A Perfect Day in Paradise

Do you have a favourite beach? Enjoying the seaside assumes the proportions of a fanatical religion in Australia. We cling to the coast, human barnacles as we are, even when we know we’re going to get washed over by storm surges and buffeted by cyclones.

I discovered Saltwater Beach nestled in the National Park of the same name when we moved to the mid-north coast two years ago. As an American ex-pat, I couldn’t believe anything so beautiful and underpopulated could exist, at a mere 15 minute drive from our home.

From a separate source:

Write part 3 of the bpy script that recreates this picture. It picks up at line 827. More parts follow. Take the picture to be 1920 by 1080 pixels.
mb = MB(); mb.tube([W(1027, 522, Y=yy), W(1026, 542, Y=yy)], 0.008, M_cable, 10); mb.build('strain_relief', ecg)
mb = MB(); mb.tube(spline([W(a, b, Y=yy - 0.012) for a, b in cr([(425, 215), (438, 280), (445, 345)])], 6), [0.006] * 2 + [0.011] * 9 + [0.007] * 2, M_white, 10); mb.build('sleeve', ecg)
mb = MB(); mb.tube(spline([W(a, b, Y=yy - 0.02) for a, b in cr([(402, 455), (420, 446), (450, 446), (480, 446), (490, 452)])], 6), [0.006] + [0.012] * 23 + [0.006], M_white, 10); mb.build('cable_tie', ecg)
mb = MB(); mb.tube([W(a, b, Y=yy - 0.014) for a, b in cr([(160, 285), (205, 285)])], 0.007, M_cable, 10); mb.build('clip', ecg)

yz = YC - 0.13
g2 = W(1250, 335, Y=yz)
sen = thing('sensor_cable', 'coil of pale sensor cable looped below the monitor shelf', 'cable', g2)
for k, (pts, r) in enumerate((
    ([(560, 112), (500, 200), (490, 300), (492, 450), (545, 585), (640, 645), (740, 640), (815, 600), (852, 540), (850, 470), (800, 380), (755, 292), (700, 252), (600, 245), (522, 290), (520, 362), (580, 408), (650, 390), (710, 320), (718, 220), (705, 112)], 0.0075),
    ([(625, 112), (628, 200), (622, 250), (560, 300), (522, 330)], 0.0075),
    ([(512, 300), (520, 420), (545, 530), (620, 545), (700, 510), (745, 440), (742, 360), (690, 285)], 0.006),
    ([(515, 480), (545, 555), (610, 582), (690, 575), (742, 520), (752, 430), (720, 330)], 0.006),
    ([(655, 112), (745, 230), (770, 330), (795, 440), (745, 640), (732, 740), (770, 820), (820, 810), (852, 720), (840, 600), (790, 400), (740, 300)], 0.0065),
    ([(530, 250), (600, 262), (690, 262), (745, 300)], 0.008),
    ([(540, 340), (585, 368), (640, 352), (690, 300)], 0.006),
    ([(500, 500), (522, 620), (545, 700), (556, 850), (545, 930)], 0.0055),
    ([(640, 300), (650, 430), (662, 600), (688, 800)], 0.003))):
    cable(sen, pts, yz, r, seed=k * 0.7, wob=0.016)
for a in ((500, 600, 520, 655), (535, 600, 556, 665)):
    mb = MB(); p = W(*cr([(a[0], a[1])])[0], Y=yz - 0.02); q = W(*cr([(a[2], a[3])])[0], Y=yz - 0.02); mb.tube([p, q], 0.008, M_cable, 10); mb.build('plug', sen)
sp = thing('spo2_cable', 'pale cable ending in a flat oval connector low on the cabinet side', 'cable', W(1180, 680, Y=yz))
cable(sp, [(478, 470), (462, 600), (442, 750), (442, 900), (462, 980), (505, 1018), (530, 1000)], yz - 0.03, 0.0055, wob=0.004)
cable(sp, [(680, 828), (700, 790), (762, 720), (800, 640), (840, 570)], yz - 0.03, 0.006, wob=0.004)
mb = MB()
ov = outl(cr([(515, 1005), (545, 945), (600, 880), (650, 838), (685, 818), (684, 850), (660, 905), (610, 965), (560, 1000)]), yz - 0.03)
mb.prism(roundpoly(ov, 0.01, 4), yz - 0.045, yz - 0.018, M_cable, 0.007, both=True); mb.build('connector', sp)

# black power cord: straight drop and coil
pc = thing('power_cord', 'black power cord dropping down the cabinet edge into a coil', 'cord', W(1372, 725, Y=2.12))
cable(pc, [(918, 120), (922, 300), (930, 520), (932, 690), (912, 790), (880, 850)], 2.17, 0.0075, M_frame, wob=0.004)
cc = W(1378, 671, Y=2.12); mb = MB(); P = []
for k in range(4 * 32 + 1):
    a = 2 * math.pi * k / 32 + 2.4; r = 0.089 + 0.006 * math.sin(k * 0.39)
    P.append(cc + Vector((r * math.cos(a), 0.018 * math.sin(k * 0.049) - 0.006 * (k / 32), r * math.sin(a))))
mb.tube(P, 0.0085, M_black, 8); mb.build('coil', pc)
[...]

Saltwater is specially significant for the local Aboriginal community (Biripi), as the National Park contains Aboriginal sites relating to Dreamtime beliefs; a section of the park has been declared an Aboriginal Place. It feels special.

There’s an ocean beach for swimming and surfing and you can canoe in the tranquil waters of Khappinghat Creek. The lagoon nestled against the Reserve is made for the littlies so they can chill and swim safely. If all this weren’t bliss enough, the picnic area has gas barbecues, picnic tables, toilet facilities and cold showers.

You can also walk through the rainforest on the headland or explore the Five Islands Walking Track, which follows Khappinghat Creek in the Nature Reserve.

Today at Saltwater, similarly to our Sunday beach walk, we saw a big pod of dolphins cavoting in the surf, and a whale out to sea, too.

If you do have a fave beach, make sure you get there often. It’s good yoga practice!